Eis por que a consultoria não cresce por oferta induzida; não, ela é orientada pela procura, porque são as empresas (e as instituições) que - viciadas - solicitam cada vez mais: "A oferta é uma resposta a uma procura" (p.104). Os consultores também desempenham uma função psicológica (p.127). A infantilização é, portanto, uma perda de autonomia nas decisões e, portanto, de responsabilidade e controle sobre as escolhas que são "contratadas" a terceiros que acabam por ser os verdadeiros gestores das instituições atuais. As autoras também veem a política nacional e internacional conduzida principalmente por consultores, com um enorme problema de conflito de interesses, pois são as mesmas empresas de consultoria que, por um lado, ajudam os governos a reduzir o impacto ambiental e, por outro, ajudam as empresas a aumentá-lo (p.241).

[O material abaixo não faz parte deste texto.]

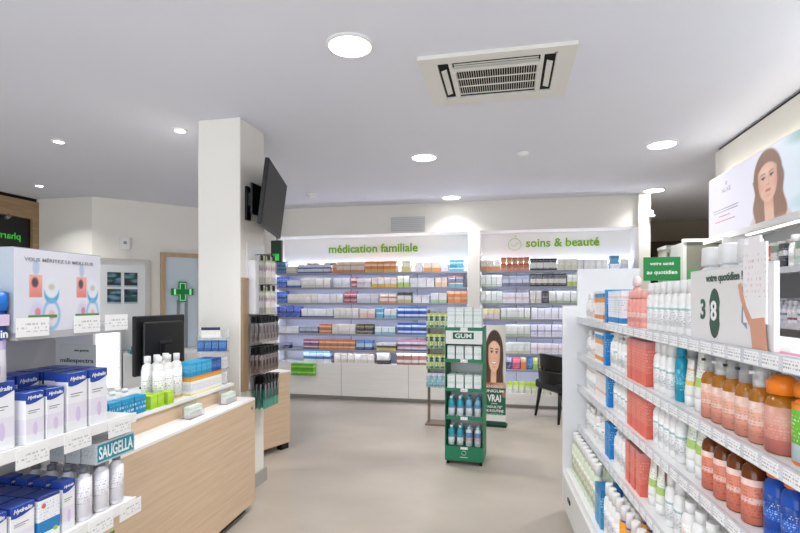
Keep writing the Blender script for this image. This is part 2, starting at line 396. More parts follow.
# white glazed notice door
nd = thing('door_1', 'white door leaf with four dark pictures behind the promotional display', 'door', W(0, 0, .0), ang); nd['kind'] = 'structure'
MB().box(-.05, .64, -.03, 0, 0, 2.03).build('leaf', mat('door_white', 'e4e6e6', .45), nd)
MB().box(-.05, .70, -.05, 0, 2.03, 2.07).box(.64, .70, -.05, 0, 0, 2.03).build('frame', mat('door_frame_grey', 'c9c6bf', .5), nd)
def dark_photo(seed):
    r = random.Random(seed); P = [(r.random(), r.random(), r.choice(['2f6b62', '1c4f68', '4b7fa8', '24402f', '7aa3b5']), .08 + .15 * r.random()) for _ in range(14)]
    def fn(u, v):
        c = hexc('12242c')
        for (a, b, h, s) in P: c = mixc(c, hexc(h), .8 * ell(u, v, a, b, s * 1.8, s * .5, .5))
        return mixc(c, hexc('c9dbe6'), .8 if v < .08 else 0)
    return fn
M_art = artmat('printed_paper')
for i, (k, z, lb) in enumerate(((.255, 1.68, 'upper left'), (.46, 1.68, 'upper right'), (.255, 1.45, 'lower left'), (.46, 1.45, 'lower right'))):
    o = art_panel('poster', .165, .2, 14, 14, dark_photo(i), M_art, None, W(k, z, .035), ang)
    tag(o, 'small dark blue-green poster on the white door, %s of four' % lb, 'poster', 'posters on the white door')
al = thing('alarm_box', 'small white alarm box with a round eye on the far white wall', 'alarm', W(.385, 2.28, 0), ang)
MB().box(-.065, .065, -.06, 0, -.085, .085).bevel(.01, 2).build('housing', M_white, al); MB().box(-.02, .02, -.065, -.055, -.01, .03).build('lens', M_grey, al)
# oak-framed glazed door with the green cross
d2 = thing('door_2', 'oak framed door with a pale frosted glass pane', 'door', W(0, 0), ang); d2['kind'] = 'structure'
MB().box(.84, .90, -.06, 0, 0, 2.19).box(.9, 1.37, -.06, 0, 2.13, 2.19).box(1.37, 1.46, -.06, 0, 0, 2.19).build('frame', wood('oak_door_frame', 'b99d80', 'c9ad8e', 'z'), d2)
MB().box(.9, 1.37, -.025, -.015, 0, 2.13).build('pane', mat('frosted_glass', 'cfdde6', .25), d2)
MB().box(1.06, 1.10, -.04, -.026, 0, 1.5).box(1.17, 1.21, -.04, -.026, 0, 1.5).build('pull_bar', M_grey, d2)
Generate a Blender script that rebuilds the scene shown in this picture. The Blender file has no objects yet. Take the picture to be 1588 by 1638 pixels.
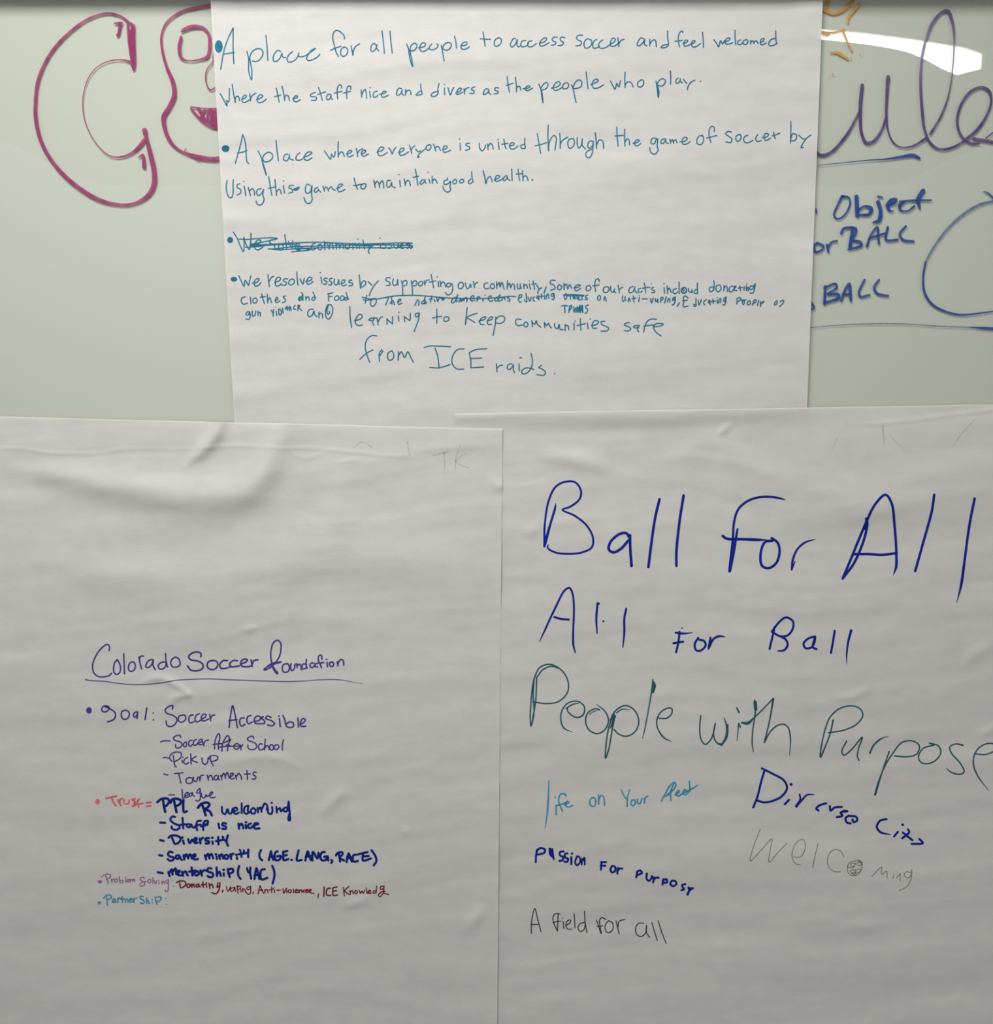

Interessante, também, é um ponto destacado na parte central do livro: a parcela de valor agregado que vai para a consultoria não é tecnicamente lucro, mas uma receita (pp. 103 e seguintes), porque faz parte de um jogo de soma zero com os empresários, uma espécie de imposto invisível que, não raro, é transferido para os preços dos bens de consumo. Há, por fim, um último grande perigo que as autoras denunciam. É aquele representado pelo crescimento, no capitalismo atual, de um poder sem responsabilidade, porque os consultores não podem e não querem responder pelas consequências dos seus conselhos, que são cada vez mais substitutivos e não subsidiários das decisões das empresas. Portanto, não é apenas a economia que está entrando em crise, mas - como Mazzucato e Collingon repetem muitas vezes - é todo o sistema democrático que está sofrendo.